Despite an influx of grants for women filmmakers and new production houses devoted to films made by women, major film festivals still screened three times as many films directed by men as by women between 2016 and 2017, a new study has found.
In its annual “Women in Independent Film” study, released on Wednesday, researchers at the Center for the Study of Women in Television & Film at San Diego University found that 23 high-profile film festivals between June of 2016 and May of 2017 screened an average of 18 narrative films directed by men, compared to an average of just six directed by women. Of the 1,472 films studied, women comprised 28 percent of “key behind-the-scenes roles”—that is, directors, writers, executive producers, producers, editors, and cinematographers. Men made up 72 percent of such roles.
This represents a sight improvement from past figures the Center has collected: Between 2008 and 2015, the previous high of women working in key roles was 26 percent, which was achieved in 2011–12, 2013–14, and 2014–15. In the 2016–17 data set, women also comprised 29 percent of directors, tied with 2011–12 as a recent historical high.
Those details matter, because the film festivals that the Center studied—including Sundance, Telluride, South by Southwest, and New York film festivals—provide crucial platforms for directors seeking distribution and awards attention for their films. Representation at one of these festivals can transform a film’s fate upon release. Sundance has long served as a stage for lucrative distribution deals for films like Manchester by the Sea and Little Miss Sunshine; while Telluride has premiered seven of the last nine Best Picture Oscar winners, including this year’s Moonlight.

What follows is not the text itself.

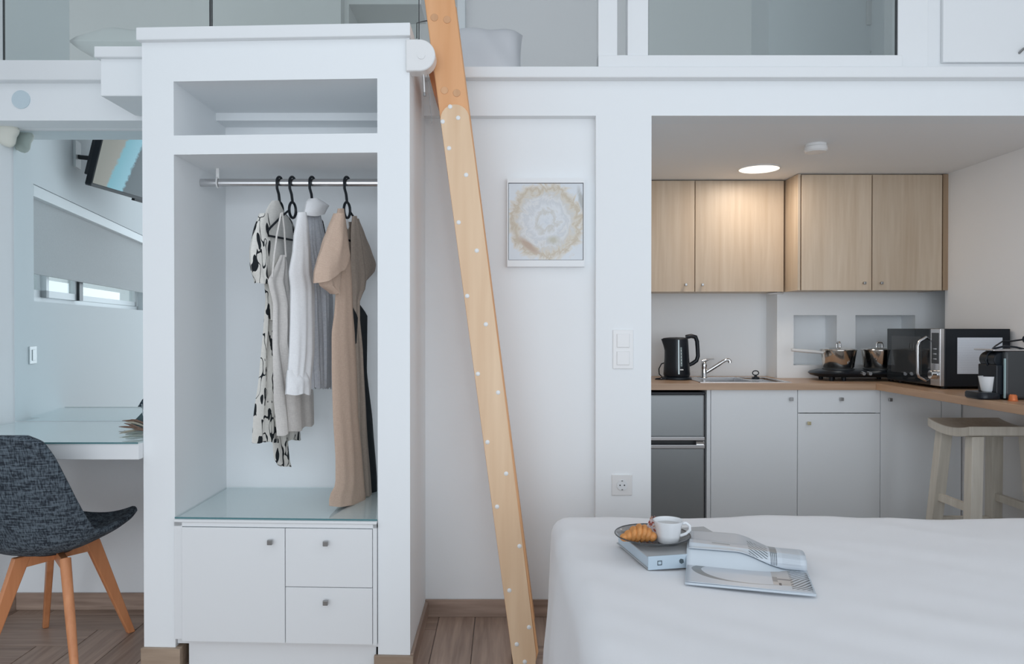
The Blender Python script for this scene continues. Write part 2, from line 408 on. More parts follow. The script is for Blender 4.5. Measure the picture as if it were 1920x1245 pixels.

“The marketplace capital these high-profile festivals bestow on filmmakers and their films cannot be overstated,” Martha Lauzen, the executive director of the Center, said in a statement. “Inclusion in these festivals provides the vital first step in the public life cycle of films with limited marketing resources, and can boost the reputation of their directors.”
The 2017 Cannes and Sundance festivals were lauded by entertainment journalists for including more female directors—34 percent of directors were female at Sundance the year, as opposed to a nine-year historic average of 27.3 percent; and women directed 16 percent of films at this year’s Cannes, a 2 percent increase from 2016.
These marginal increases, though surely welcome, will do little to bolster women’s involvement on film sets, particularly in lesser roles: The Center’s study found (as others researchers have similarly concluded) that films with at least one female director tended to have higher percentages of female editors, cinematographers, and writers.